The most moderate estimate I could obtain from men acquainted with the subject, was, that upwards of four thousand men were working in the gold district, of whom more than one-half were Indians; and that from $30,000 to $50,000 worth of gold, if not more, was daily obtained. The entire gold district, with very few exceptions of grants made some years ago by the Mexican authorities, is on land belonging to the United States. It was a matter of serious reflection with me, how I could secure to the Government certain rents and fees for the privilege of procuring this gold; but upon considering the large extent of country, the character of the people engaged, and the small scattered force at my command, I resolved not to interfere but to permit all to work freely, unless broils and crimes should call for interferance. I was surprised to learn that crime of any kind was very unfrequent, and that no thefts or robberies had been committed in the gold district.
All live in tents, in bush arbors, or in the open air; and men have frequently about their persons thousands of dollars worth of this gold, and it was to me a matter of surprise that so peaceful and quiet state of things should continue to exist. Conflicting claims to particular spots of ground may cause collisions, but they will be rare, as the extent of country is so great, and the gold so abundant, that for the present there is room enough for all. Still the Government is entitled to rents for this land, and immediate steps should be devised to collect them, for the longer it is delayed the more difficult it will become. One plan I would suggest is, to send out from the United States surveyors with high salaries, bound to serve specified periods.
A superintendent to be appointed at Sutter's Fort, with power to grant licenses to work a spot of ground--say 100 yards square--for one year, at a rent of from 100 to 1,000 dollars, at his discretion; the surveyors to measure the ground, and place the rentor in possession.
A better plan, however, will be to have the district surveyed and sold at public auction to the highest bidder, in small parcels--say from 20 to 40 acres. In either case, there will be many intruders, whom for years it will be almost impossible to exclude.
The discovery of these vast deposits of gold has entirely changed the character of Upper California. Its people, before engaged in cultivating their small patches of ground, and guarding their herds of cattle and, horses, have all gone to the mines, or are on their way thither. Laborers of every trade have left their work benches, and tradesmen their shops.
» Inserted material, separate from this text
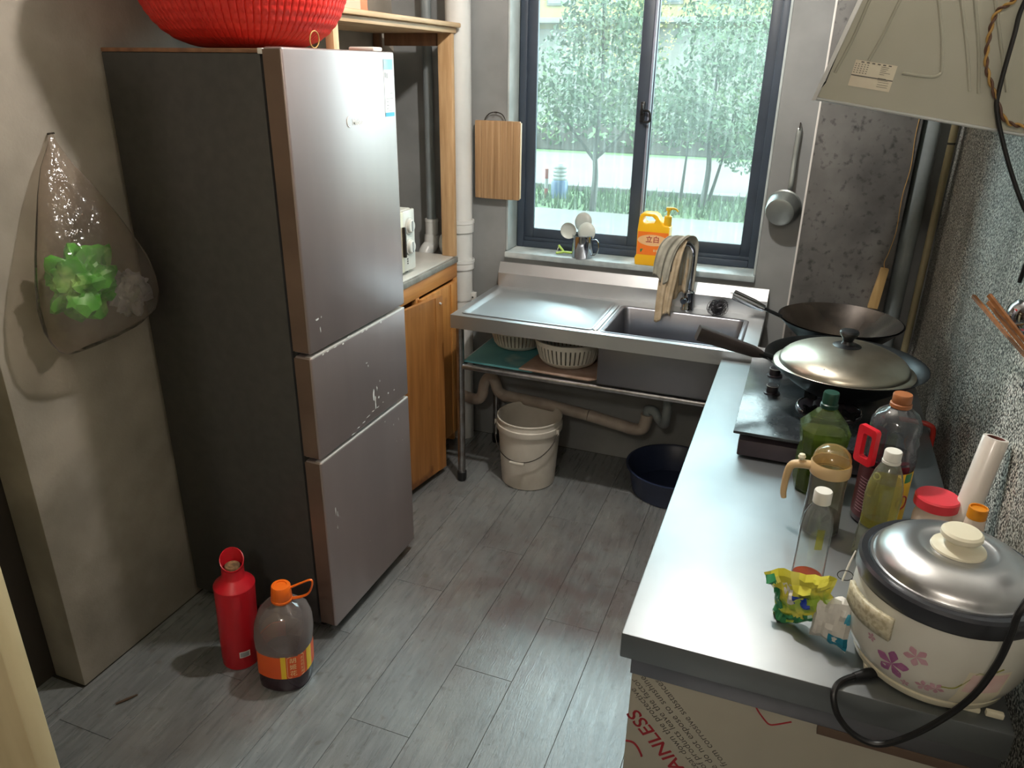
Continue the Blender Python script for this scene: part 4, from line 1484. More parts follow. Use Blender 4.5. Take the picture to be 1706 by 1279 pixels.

Sailors desert their ships as fast as they arrive on the coast, and several vessels have gone to sea with hardly enough hands to spread a sail. Two or three are now at anchor in San Francisco with no crew on board. Many desertions, too, have taken place from the garrisons within the influence of these mines; twenty-six soldiers have deserted from the post of Sonoma, twenty-four from that of San Francisco, and twenty-four from Monterey. For a few days the evil appeared so threatening, that great danger existed that the garrisons would leave in a body; and I refer you to my orders of the 25th of July, to show the steps adopted to met this contingency. I shall spare no exertions to apprehend and punish deserters, but I believe no time in the history of our country has presented such temptations to desert as now exist in California.